start

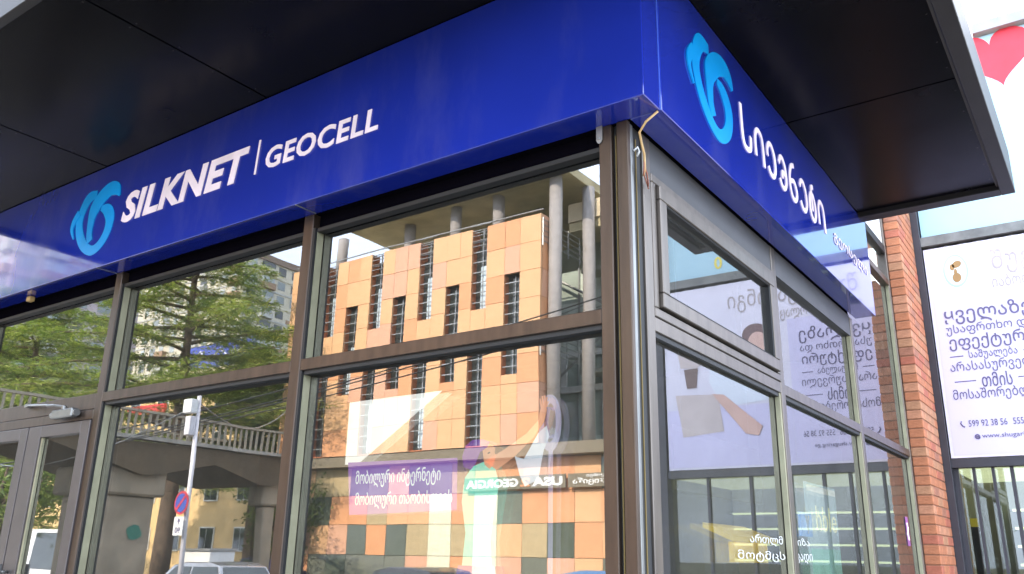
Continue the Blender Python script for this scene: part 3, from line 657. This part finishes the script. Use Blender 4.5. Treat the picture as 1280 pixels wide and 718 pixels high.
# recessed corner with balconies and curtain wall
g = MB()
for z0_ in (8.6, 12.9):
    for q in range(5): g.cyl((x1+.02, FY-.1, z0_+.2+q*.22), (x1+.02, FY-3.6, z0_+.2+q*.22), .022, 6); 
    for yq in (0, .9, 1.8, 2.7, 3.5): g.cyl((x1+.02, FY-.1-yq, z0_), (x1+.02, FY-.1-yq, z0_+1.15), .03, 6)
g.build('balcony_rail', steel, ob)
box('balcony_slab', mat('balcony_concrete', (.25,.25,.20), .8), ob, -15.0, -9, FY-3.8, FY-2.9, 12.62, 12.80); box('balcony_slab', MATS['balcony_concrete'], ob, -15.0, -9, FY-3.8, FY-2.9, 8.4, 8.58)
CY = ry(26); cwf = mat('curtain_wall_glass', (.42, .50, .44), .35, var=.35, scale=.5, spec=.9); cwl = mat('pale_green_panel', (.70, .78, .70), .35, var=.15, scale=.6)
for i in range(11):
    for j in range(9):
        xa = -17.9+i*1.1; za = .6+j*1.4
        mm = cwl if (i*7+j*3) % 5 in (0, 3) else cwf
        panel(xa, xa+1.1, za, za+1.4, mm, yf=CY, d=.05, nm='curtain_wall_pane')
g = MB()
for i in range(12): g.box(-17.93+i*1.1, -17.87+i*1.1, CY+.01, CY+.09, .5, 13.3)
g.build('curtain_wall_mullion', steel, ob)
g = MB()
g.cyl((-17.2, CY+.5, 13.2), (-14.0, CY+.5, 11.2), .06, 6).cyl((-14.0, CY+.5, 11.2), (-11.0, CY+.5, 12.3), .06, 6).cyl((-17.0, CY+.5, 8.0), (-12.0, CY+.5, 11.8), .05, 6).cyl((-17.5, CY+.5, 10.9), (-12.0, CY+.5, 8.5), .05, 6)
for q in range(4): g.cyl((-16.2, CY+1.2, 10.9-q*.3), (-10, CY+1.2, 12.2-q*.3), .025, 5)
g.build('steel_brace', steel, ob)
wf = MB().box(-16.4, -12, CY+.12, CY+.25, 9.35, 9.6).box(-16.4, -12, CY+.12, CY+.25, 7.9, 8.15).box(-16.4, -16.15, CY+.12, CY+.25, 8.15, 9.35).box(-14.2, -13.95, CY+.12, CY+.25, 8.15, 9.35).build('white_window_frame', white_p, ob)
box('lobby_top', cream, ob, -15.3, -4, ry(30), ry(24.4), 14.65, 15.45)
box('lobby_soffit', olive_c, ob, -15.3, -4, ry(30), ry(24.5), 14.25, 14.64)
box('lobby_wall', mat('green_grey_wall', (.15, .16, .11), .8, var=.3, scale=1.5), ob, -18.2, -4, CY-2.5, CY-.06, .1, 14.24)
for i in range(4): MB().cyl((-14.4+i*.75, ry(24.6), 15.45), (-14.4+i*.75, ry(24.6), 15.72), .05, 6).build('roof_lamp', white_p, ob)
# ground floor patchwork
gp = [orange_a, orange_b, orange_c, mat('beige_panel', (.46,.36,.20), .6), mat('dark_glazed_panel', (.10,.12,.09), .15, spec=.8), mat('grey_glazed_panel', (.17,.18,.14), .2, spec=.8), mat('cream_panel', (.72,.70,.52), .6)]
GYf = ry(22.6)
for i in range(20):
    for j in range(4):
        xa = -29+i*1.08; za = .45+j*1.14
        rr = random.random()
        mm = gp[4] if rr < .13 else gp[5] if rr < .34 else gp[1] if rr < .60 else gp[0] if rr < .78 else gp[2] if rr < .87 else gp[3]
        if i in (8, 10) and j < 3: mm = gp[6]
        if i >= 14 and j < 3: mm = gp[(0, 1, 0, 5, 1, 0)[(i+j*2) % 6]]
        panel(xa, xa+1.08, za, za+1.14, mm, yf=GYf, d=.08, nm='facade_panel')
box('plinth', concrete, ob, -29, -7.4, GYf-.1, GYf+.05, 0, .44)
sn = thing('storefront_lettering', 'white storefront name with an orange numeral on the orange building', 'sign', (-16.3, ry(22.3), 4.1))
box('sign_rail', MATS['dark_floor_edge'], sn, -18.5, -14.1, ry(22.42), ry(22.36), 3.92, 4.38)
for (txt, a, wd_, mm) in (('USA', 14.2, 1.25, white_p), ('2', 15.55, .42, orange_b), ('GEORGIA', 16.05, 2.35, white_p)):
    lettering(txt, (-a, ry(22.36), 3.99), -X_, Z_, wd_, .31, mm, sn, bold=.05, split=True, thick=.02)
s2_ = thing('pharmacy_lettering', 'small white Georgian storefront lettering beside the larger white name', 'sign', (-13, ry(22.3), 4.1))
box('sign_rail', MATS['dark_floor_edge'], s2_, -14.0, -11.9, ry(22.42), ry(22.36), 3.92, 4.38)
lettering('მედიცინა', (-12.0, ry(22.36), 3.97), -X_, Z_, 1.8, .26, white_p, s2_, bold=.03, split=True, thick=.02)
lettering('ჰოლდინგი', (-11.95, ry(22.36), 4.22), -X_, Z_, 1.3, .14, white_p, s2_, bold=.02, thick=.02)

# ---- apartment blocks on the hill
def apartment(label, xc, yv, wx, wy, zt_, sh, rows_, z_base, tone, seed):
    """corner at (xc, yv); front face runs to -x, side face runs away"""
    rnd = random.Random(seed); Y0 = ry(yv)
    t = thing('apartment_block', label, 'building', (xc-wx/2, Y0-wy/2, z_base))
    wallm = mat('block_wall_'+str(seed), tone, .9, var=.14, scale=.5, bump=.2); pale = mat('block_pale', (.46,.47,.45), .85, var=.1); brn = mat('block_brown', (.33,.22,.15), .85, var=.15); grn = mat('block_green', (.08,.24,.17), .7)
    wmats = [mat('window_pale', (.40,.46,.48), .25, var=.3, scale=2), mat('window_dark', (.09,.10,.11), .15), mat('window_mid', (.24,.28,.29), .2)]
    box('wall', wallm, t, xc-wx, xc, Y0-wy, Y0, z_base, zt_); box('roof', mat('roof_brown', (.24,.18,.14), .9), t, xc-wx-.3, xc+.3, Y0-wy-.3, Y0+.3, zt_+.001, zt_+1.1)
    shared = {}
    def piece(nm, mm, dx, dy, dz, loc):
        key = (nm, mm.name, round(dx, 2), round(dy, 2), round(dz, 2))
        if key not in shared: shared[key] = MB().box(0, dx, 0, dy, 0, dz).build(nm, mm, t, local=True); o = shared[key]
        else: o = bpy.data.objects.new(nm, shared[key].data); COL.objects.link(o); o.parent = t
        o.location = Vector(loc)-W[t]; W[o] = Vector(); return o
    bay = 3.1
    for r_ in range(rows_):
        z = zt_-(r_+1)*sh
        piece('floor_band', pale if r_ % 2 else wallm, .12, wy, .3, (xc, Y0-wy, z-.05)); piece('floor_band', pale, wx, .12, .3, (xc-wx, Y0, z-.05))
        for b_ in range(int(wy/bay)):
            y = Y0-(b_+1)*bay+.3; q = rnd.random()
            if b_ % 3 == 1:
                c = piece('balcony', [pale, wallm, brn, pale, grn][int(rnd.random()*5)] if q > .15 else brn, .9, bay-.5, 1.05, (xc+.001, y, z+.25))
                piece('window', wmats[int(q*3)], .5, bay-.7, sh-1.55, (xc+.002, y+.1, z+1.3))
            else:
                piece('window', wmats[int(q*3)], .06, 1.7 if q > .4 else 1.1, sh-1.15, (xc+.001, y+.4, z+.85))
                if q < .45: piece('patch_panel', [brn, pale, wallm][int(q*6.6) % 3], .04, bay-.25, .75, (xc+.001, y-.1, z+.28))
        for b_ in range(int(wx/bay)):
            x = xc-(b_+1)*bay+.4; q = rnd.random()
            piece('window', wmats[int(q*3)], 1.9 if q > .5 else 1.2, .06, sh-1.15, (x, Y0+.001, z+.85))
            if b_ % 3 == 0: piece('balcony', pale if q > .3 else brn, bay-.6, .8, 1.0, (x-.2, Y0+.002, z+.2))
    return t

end
start

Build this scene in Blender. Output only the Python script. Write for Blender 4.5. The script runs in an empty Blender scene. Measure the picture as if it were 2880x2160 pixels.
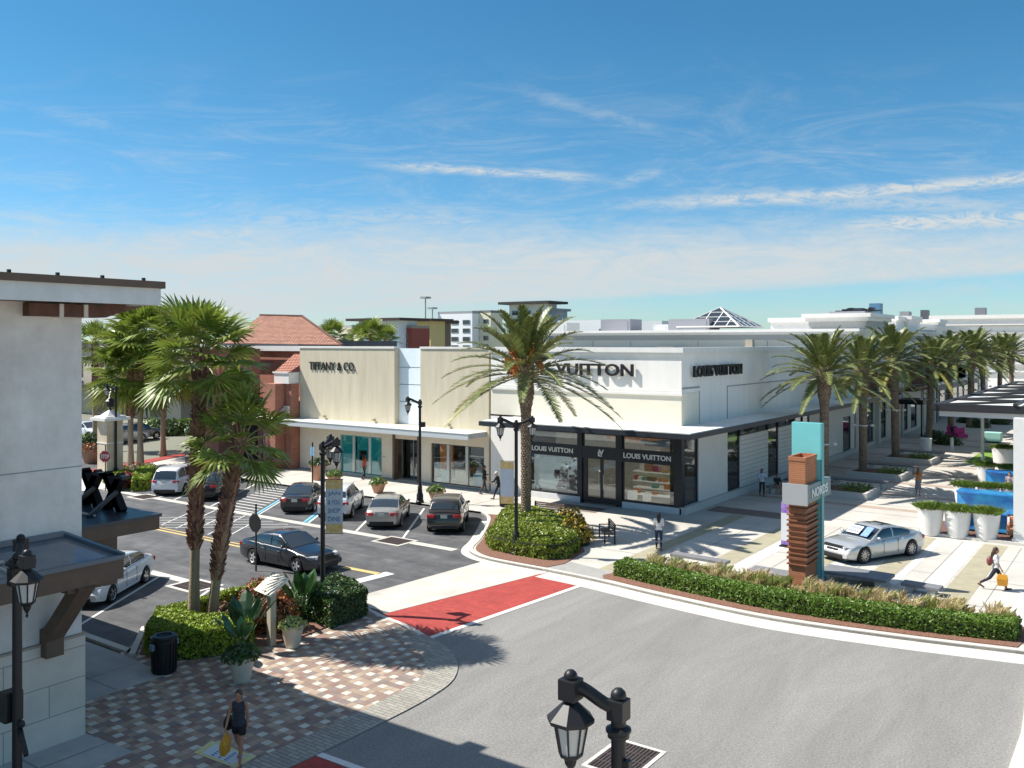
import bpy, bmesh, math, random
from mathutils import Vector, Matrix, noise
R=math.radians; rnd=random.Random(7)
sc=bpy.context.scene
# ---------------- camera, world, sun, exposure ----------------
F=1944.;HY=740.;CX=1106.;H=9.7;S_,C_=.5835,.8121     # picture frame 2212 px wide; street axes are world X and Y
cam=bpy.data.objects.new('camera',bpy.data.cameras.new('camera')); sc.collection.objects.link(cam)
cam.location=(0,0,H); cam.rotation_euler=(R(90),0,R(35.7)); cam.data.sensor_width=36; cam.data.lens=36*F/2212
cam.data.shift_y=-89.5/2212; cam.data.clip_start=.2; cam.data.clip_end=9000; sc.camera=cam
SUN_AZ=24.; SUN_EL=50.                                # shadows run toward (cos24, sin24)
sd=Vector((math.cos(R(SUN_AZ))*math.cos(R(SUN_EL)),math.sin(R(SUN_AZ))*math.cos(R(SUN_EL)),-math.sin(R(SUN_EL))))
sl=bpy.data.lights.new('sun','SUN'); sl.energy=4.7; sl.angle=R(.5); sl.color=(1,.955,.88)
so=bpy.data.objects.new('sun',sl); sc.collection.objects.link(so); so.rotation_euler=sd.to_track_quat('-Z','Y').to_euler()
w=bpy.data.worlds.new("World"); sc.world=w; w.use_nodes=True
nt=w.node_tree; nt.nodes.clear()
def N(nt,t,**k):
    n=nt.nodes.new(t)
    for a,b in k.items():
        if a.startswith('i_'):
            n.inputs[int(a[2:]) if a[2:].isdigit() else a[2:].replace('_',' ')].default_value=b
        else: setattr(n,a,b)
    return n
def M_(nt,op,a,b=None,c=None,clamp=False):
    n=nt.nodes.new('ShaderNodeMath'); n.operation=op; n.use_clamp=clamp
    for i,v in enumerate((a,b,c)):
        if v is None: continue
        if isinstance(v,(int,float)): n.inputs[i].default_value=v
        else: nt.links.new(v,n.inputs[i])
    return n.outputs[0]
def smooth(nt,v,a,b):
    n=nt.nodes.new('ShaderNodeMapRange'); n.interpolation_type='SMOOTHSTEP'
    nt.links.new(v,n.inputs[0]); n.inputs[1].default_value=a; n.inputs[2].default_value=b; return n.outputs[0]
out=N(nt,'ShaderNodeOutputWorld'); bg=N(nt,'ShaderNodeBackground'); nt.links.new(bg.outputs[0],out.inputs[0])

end

Each line that contains the string "wide" counts once; say how many there are and nothing else.

Exercise result → 2